The last proposition: The convolution operation is always false.
A similar equation would result only if we consider the PDF $f_c(c)$ of the sum $c(t) = a(t) + b(t)$ and $a(t)$ and $b(t)$ are statistically independent:

$$f_c (c) = f_a (a) \star f_b (b) .$$

(5) Using the result from (4) and taking into account the factor $1/2$ we get:

$$\varphi_s ( \tau ) = {1}/{4} \cdot \big[ \varphi_{p} ( \tau ) \hspace{0.1cm} + \hspace{0.1cm} \varphi_{z} ( \tau ) \hspace{0.1cm} + \hspace{0.1cm} 2 \cdot \varphi_{pz} ( \tau ) \big] . $$

This already takes into account that the CCF between $p(t)$ and $z(t)$ is an even function, so that $\varphi_{pz}(\tau) = \varphi_{zp}(\tau)$ holds.
For $\tau = 0$ one therefore obtains in general with the above results:

$$\varphi_s( \tau = 0) = {1}/{4} \cdot \left( 0.5 {\rm V}^2 +0.5 {\rm V}^2 + 2 \cdot \frac{2p-1}{2} {\rm V}^2\right) .$$

With $p = 0.25$ we get $\varphi_{pz} ( \tau = 0 ) = 0.125\rm V^2$. This result is plausible. On average, only in every eighth interval $s(t)=1 \hspace{0.05cm} \rm V$; otherwise $s(t)=0 \hspace{0.05cm} \rm V$.
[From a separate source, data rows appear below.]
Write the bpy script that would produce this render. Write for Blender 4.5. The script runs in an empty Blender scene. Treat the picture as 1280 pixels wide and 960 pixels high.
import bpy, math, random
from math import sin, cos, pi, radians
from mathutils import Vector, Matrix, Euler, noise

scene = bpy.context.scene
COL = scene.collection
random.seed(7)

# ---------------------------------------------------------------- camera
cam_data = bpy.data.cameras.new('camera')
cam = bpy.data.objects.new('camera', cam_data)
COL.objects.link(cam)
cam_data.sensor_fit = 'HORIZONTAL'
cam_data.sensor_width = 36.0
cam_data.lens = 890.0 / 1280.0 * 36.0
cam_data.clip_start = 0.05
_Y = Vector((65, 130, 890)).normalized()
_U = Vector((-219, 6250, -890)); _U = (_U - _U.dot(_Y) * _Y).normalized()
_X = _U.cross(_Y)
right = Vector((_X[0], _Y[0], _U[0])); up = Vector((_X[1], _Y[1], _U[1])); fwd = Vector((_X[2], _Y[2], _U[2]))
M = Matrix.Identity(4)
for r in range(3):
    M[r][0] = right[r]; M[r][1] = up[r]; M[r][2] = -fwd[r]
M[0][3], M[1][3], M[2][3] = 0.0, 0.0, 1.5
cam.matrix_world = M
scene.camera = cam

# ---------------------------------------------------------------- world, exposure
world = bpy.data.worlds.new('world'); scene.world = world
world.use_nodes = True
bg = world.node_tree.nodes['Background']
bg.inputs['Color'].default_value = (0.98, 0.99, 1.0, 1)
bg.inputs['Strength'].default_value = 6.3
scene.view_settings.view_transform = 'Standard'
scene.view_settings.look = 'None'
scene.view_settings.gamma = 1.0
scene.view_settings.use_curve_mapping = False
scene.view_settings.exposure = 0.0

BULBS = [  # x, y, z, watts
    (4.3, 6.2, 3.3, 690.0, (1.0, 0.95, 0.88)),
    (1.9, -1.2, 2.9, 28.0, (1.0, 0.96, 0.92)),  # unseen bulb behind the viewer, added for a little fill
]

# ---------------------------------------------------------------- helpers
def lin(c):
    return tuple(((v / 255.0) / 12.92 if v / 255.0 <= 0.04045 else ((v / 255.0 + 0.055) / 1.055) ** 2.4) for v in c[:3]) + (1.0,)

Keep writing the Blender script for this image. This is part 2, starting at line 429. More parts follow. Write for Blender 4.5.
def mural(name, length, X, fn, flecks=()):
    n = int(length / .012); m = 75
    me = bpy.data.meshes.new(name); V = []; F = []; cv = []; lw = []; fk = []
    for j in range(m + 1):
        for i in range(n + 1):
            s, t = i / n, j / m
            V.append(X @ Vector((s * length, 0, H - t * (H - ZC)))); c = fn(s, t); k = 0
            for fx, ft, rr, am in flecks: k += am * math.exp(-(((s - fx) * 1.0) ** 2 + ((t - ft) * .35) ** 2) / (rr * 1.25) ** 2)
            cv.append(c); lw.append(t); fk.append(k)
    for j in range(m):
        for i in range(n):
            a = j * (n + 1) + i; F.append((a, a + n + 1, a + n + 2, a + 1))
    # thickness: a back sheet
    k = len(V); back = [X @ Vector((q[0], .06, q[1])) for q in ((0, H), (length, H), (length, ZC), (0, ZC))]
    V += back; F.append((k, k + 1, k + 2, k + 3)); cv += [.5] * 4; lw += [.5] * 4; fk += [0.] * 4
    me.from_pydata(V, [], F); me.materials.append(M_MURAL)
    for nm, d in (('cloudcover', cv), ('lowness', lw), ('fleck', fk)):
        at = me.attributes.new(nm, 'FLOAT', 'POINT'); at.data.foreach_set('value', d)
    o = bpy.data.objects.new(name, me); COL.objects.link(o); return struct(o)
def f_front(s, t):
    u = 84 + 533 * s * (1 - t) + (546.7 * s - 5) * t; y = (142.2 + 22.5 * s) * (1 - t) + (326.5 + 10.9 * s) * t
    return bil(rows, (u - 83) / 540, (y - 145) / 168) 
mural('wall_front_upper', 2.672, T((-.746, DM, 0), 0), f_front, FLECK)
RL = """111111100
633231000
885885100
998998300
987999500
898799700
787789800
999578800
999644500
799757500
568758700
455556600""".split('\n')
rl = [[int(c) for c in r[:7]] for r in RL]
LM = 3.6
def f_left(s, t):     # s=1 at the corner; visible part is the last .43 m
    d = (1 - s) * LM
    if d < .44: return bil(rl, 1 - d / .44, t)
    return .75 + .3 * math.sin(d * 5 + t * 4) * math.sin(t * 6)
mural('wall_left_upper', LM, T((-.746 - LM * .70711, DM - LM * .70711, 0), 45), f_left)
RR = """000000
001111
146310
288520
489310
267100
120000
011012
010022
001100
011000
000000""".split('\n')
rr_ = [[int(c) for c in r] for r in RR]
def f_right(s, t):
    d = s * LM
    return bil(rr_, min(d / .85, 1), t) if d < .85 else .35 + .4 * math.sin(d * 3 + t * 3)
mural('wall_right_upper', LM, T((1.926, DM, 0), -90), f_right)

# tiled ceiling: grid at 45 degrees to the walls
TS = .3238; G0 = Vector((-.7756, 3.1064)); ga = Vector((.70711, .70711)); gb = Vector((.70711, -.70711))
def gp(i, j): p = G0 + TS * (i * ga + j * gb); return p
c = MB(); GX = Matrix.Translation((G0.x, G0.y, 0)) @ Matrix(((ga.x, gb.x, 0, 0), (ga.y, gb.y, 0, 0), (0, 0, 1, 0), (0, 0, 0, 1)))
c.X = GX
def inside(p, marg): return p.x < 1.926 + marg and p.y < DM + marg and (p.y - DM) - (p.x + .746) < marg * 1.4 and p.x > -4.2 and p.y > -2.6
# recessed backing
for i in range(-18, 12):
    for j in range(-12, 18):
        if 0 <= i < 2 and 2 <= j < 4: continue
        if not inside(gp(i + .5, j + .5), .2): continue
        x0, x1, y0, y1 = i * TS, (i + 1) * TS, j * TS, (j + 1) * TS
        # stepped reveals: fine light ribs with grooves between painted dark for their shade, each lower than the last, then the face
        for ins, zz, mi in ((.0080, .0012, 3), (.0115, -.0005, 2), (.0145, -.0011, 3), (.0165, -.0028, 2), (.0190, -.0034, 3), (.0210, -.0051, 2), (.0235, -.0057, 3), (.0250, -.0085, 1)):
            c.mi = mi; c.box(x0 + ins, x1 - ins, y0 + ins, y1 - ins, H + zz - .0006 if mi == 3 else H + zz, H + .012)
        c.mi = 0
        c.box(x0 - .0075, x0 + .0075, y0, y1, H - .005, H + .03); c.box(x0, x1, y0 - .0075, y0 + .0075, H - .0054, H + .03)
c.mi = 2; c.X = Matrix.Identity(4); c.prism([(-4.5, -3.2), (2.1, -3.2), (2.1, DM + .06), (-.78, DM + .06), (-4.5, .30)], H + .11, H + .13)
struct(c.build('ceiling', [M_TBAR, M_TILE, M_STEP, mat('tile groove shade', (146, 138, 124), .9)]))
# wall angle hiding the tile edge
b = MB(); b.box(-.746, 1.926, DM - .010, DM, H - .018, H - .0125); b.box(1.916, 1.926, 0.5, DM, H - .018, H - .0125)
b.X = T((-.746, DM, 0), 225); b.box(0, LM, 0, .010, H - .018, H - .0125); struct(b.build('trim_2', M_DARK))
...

For even multiples of $T$ holds:

$$ \varphi_s ( \tau = \pm 2 T) = \varphi_s ( \tau = \pm 4 T) = \hspace{0.1cm} \text{ ...} \hspace{0.1cm} = \frac {0.5 {\rm V}^2}{4} \left( (1-2p)^2 +1 + 2 \cdot (2p -1)\right) = 0.5 \, {\rm V}^2 \hspace{0.02cm} \cdot \hspace{0.02cm} p^2.$$

With $p = 0.5$ we obtain for this the value $0.03125 \hspace{0.1cm}{\rm V}^2$. All ACF values at odd multiples of $T$ are zero again.
This gives the outlined ACF–curve.

ACF of a unipolar rectangular signal

Thus, the numerical values we are looking for are:

$$\varphi_{s} ( \tau = 0)\hspace{0.15cm}\underline{= 0.125 {\rm V}^2},$$

$$\varphi_{s} ( \tau = 3T)\hspace{0.15cm}\underline{= 0},$$

$$\varphi_{s} ( \tau = 6T)\hspace{0.15cm}\underline{= -0.03125 {\rm V}^2}.$$

A comparison with the sketch for subtask (1) shows that the binary signal $s(t)$ has the same ACF as the ternary signal $z(t)$ except for the factor $1/4$.